Voyageuse, elle a découvert le Japon en partie en solitaire, et a même effectué une année d’échange en Norvège, qu’elle a rejoint en train, «parce que je trouvais ça fun, et que je trouve mieux de voyager en train.» Sa pire galère? «Je ne sais pas... Un de mes logiciels essentiels pour écrire et lire LaTeX a une fois arrêté de fonctionner au tout début d'un examen... J'ai aussi eu un ou deux cours qui ont été particulièrement difficiles, juste pour des raisons d'accessibilité. Ces situations sont très frustrantes. Il m'est bien sûr aussi arrivé une ou deux fois de prendre un mauvais train ou bus (…). Mais il y a des gens gentils partout. Honnêtement, j'ai presque toujours trouvé une solution, que ce soit seule ou avec l'aide de quelqu'un.»
Mobilité et fluidité
Et devinez comment s’est passée son expérience de mobilité estudiantine? «Ça a été une année fantastique!» En plus, l’application qui permettait de s’orienter dans les bâtiments est utilisable avec Voice Over à la Norwegian University of Science and Technology (NTNU), se souvient-elle. Ce qui l'a marquée, là-bas, «c'est qu'ils abordent les choses avec beaucoup plus de décontraction et de simplicité. Par exemple, ils m'ont spontanément proposé de passer certains examens à l'oral à la place de l'écrit.»
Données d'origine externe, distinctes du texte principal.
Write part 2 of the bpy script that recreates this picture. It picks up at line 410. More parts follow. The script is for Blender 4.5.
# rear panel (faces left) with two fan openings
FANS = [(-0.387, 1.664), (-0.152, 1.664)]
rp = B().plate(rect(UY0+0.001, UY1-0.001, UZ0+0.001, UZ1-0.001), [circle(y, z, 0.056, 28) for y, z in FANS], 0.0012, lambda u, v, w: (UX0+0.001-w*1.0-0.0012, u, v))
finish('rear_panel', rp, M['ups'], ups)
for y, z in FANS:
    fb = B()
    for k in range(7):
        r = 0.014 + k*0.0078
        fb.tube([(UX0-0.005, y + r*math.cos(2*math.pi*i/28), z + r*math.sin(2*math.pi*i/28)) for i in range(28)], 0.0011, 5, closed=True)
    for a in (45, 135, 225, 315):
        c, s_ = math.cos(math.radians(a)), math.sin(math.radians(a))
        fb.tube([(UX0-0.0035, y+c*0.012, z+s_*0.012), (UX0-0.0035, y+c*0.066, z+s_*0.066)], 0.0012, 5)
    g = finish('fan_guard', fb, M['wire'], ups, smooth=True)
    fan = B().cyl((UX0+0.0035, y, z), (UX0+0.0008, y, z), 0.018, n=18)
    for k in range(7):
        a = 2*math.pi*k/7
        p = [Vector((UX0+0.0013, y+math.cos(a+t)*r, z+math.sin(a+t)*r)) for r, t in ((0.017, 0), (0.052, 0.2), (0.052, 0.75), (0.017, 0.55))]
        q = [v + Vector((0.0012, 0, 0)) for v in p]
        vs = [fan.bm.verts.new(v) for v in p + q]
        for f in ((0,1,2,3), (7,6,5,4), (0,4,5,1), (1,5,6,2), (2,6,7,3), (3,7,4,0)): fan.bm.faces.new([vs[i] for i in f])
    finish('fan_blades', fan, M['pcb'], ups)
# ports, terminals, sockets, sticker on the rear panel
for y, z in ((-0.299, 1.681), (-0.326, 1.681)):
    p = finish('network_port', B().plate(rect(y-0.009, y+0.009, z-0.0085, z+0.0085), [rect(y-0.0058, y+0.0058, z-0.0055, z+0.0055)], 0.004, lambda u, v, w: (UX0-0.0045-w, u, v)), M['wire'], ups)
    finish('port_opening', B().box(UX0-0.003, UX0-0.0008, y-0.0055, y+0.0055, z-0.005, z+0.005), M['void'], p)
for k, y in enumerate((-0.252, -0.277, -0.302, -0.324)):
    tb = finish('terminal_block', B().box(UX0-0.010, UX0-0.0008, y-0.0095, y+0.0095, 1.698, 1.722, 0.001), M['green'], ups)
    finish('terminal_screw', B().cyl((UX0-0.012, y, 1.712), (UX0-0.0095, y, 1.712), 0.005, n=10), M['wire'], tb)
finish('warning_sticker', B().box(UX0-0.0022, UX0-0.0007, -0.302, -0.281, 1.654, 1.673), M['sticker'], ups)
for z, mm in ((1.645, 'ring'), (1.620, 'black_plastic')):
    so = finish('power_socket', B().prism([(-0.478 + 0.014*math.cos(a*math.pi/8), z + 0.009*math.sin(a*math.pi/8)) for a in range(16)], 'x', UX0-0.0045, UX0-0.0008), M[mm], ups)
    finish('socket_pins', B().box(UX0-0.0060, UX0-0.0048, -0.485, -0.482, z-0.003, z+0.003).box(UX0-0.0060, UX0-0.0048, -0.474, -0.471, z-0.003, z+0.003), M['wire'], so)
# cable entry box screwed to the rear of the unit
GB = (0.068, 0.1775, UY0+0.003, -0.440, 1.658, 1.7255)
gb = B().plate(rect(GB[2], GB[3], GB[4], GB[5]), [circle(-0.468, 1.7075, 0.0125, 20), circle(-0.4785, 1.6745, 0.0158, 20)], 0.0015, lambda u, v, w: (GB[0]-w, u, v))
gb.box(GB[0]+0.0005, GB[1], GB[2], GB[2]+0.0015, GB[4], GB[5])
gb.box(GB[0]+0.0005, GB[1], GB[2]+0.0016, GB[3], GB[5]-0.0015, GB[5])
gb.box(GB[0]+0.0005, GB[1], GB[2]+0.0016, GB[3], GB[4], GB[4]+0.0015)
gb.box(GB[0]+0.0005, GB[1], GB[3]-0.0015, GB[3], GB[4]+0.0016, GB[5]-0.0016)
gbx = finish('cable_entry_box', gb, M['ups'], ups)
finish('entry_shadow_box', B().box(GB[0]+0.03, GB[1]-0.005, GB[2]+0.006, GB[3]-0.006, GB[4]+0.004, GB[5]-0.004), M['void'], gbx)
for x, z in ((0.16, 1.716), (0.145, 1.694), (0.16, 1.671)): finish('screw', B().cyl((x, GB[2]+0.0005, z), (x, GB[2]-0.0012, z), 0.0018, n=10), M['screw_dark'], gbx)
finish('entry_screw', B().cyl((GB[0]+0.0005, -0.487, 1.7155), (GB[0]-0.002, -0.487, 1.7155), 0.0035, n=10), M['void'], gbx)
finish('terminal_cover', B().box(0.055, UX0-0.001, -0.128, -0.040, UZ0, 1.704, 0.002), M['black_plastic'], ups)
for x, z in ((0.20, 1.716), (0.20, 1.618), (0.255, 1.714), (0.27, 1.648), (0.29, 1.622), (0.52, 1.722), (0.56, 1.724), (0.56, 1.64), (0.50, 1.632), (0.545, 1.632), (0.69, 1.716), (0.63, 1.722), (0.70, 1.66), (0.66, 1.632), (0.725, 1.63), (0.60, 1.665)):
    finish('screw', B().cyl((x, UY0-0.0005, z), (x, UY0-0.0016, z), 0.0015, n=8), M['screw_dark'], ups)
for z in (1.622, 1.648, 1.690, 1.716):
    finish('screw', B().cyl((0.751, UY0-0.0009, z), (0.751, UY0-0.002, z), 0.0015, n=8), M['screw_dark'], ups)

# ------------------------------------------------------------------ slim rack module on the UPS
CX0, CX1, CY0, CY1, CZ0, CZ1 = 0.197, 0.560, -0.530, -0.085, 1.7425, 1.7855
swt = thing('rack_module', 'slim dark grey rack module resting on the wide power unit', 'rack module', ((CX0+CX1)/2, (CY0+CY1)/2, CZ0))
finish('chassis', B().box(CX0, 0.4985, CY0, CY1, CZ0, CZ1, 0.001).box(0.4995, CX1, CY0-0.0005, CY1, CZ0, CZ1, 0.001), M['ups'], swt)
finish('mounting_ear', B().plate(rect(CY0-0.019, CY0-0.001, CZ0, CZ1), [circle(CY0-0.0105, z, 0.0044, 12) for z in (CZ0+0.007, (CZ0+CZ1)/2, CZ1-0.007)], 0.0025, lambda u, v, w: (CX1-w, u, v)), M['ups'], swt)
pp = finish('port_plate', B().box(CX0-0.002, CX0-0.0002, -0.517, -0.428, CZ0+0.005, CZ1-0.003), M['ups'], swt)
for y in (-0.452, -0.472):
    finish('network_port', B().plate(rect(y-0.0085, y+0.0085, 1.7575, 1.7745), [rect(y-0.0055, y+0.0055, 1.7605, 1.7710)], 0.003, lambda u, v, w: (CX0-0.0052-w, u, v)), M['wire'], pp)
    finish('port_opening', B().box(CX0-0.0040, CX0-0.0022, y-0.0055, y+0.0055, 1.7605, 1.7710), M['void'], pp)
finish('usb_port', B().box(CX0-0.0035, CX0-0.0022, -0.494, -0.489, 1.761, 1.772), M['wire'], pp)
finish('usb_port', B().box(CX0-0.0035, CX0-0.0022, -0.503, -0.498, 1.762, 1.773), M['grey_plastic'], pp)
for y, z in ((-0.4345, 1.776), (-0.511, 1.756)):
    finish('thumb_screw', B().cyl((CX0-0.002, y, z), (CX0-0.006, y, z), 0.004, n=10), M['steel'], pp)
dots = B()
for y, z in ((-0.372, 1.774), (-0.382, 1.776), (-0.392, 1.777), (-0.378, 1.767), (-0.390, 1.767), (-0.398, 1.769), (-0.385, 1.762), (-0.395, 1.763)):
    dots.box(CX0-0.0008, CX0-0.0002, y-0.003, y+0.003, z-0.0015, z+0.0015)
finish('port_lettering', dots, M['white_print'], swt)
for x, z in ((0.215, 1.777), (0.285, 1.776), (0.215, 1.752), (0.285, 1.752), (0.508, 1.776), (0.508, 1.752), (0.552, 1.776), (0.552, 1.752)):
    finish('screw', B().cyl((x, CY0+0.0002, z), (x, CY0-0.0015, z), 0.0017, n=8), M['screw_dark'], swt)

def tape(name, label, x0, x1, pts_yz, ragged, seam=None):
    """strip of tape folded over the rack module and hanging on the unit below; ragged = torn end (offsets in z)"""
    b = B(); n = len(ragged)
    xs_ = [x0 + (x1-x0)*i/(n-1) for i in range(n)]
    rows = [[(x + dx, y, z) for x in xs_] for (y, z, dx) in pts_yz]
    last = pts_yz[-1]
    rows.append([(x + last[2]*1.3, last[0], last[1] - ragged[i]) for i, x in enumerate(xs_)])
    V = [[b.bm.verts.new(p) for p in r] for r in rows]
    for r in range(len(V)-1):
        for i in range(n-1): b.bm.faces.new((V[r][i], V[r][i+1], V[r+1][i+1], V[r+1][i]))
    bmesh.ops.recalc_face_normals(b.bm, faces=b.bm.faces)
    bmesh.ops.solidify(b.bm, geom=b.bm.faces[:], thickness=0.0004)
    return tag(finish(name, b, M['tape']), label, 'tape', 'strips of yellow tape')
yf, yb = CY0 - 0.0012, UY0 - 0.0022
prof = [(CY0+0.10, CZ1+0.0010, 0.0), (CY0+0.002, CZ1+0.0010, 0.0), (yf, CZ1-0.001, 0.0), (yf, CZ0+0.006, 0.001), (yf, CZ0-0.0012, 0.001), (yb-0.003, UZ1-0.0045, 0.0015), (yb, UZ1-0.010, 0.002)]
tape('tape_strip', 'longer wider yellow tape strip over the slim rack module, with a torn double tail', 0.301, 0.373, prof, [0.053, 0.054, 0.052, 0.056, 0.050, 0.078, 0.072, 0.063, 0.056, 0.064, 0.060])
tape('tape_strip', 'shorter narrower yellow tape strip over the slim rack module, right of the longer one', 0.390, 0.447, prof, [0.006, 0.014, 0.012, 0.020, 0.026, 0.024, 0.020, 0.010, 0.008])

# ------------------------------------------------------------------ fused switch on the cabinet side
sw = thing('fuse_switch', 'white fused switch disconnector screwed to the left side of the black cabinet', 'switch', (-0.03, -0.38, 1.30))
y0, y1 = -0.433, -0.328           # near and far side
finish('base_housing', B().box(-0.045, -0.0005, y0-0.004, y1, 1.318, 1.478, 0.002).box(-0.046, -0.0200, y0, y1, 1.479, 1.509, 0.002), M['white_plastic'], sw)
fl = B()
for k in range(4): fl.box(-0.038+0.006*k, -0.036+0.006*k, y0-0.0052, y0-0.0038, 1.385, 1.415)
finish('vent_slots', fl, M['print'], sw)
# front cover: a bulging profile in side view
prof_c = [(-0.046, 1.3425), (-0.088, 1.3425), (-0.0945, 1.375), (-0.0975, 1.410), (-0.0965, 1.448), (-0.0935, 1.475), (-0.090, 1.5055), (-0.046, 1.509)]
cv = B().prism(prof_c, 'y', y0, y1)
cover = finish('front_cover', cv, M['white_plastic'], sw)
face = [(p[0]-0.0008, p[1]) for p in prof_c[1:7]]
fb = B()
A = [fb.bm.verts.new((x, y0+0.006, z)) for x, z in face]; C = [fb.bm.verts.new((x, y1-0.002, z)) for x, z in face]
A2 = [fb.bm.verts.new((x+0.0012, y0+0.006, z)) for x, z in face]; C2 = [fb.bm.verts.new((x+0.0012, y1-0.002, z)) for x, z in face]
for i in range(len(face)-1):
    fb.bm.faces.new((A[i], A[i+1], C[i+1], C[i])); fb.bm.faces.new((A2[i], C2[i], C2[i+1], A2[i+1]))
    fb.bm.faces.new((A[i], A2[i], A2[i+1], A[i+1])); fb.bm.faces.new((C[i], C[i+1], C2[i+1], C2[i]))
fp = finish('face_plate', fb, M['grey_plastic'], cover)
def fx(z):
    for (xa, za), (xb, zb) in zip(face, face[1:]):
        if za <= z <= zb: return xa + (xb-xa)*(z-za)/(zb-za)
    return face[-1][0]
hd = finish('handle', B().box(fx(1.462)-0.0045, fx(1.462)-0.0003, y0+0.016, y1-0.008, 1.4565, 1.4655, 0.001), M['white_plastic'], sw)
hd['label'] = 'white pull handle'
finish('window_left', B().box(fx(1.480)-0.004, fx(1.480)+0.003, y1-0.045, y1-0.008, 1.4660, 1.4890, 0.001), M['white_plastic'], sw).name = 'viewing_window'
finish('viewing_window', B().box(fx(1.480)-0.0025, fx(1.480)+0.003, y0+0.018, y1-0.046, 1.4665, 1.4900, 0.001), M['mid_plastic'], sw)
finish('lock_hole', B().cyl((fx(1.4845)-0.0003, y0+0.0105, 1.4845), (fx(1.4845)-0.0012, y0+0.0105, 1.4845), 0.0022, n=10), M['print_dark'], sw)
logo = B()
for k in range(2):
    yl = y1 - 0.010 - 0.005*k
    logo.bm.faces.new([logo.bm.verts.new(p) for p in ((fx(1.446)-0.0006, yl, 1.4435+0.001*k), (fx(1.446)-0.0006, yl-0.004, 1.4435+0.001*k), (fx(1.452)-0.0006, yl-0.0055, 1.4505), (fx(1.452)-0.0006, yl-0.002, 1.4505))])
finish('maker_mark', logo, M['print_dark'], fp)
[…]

C’est également en Scandinavie, lors d’une école d’été en Suède, qu’elle a rencontré pour la première fois celui qui sera dès septembre son directeur de thèse à l’Université de Würzburg.
Son travail de master, pour lequel est a obtenu un 6, note maximale qui ne surprendra personne, portait sur la dynamique des skyrmions dans les cristaux liquides. Les skyrmions étant des défauts topologiques, on se dit que cette jeune femme a décidément réussi à faire des anomalies une marque de succès, et de la fluidité son essence distinctive.
Elle le résume ainsi: «Oui, on peut se lamenter sur son sort, mais la situation, elle, demeure. Alors autant chercher et trouver ce sur quoi on peut vraiment avoir un impact.»